Telling people to curb their consumption on the biggest shopping day of the year is like raging against baseball on opening day. Still, Keith Dunn spreads that message at shopping hot spots this Friday. "The primary tactic of capitalism is to convince people that their lives are empty and that they need all this stuff to be happy," Dunn says. "I want to tell people that they don't need any of that shit."

A few years ago, the 21-year-old activist embraced a simple lifestyle, favoring sunsets on the porch over television in the living room. Dunn, who calls himself a "neo-Buddhist renegade Daoist," says he used to ignore the social ills around him and "just focus on maintaining peace and joy." But when he read this month's issue of Adbusters (an anti-consumer magazine that looks like a design glossy but reads like Noam Chomsky), Dunn was struck by the way the magazine addressed economy and ecology without sounding dry or academic. Now, Dunn wants to live in a culture that cares. And, like a good bodhisattva (his comparison, not ours), he must enlighten others to reach that goal.

So he signed up to organize Kansas City's celebration of Buy Nothing Day, a worldwide day of anti-consumption demonstrations sponsored by Adbusters.
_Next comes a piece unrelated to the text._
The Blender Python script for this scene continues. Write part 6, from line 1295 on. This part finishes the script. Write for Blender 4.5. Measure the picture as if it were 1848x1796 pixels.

Buy Nothing Days in other cities have included credit-card cut-ups, gift-making booths and Zen Santas who impart their own shopping wisdom.

On Friday, November 28, Dunn and friends hit places of commerce -- Wal-Mart, for example, or Best Buy. They want to get shoppers' attention with a protest called the Whirl-Mart. Shopper-stoppers enter stores with as big an army as possible, then circle around with empty shopping carts. "With fifty people shopping for nothing, it's quite a display," Dunn says. "We want to put ideas across without saying anything. There's no need to get into screaming matches with angry shoppers."

And if Kansas Citians still max out their credit cards on new televisions? Dunn won't be too bummed out. "I'll be happy just knowing that I did something," he says. "Even if it's just talking to somebody."